Sunday, November 08, 2015

European Leaders Welcome Period Of Calm In Ukraine



Ukraine Civil War (Image source)

The civil conflict in Ukraine has been pushed aside due to the seriousness of events in Syria and Iraq, but that's the way it goes with international news. Ukraine's problems are still as serious as ever even if they have not been at the op of news bulletins or grabbing newspaper headlines for a while. It would be great to report that the Kiev Government and pro - Russia separatists in the Donbass region had reached and agreement and the country was getting back to normal but that is not so.

European leaders however, eager as only politicians can be to aggrandize themselves, were quick to hail progress in halting the bloodshed in eastern Ukraine after talks in Berlin last Friday. German Foreign Minister Frank-Walter Steinmeier, who hosted the meeting top foreign affairs officers from Ukraine, Russia and France, told reporters the two hours of discussions had focused on "how to further shore up the ceasefire" agreed in September between Kiev and pro-Russian forces.

"No one denied the difficulties and the obstacles to a political solution," he said.

"My impression here was that the participants are working to overcome these obstacles."

Steinmeier said the big sticking point was withdrawal of heavy weapons, including tanks, artillery and mortars, a goal he said he hoped will be reached by early December.

The chief monitor for the Organization for Security and Co-operation in Europe (OSCE), Ertugrul Apakan, said this week the ceasefire was "largely holding" but that the situation remains "volatile". A broader peace deal brokered by German Chancellor Angela Merkel and France's President Francois Hollande in February, The Minsk Accord, calls for the withdrawal of heavy weapons from the front line and calls for a vote in independence to be held in the separatist regions under international auspices.
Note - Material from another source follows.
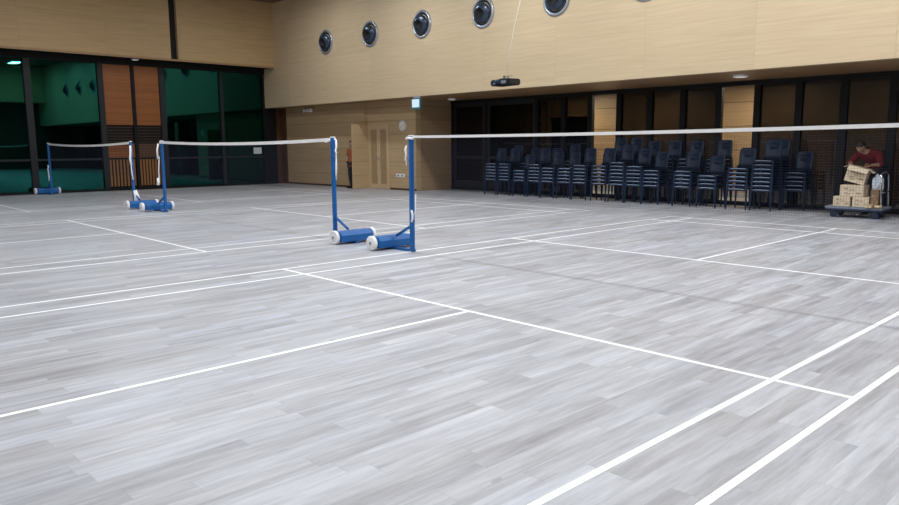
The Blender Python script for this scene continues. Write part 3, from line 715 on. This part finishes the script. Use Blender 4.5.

The referendum have now been pushed back to early 2016.

For Russia, Sergei Lavrov admitted that "the implementation of Minsk will be delayed until next year" but told Russian reporters that he "truly hopes that a (military) escalation can be halted".

We note that the politicians do not acknowledge that fears the worsening situation in syria and Turkey and the EU's migrat crisis might spill over into Ukraine might have exercised a restraining influence on the parties involved in the conflict.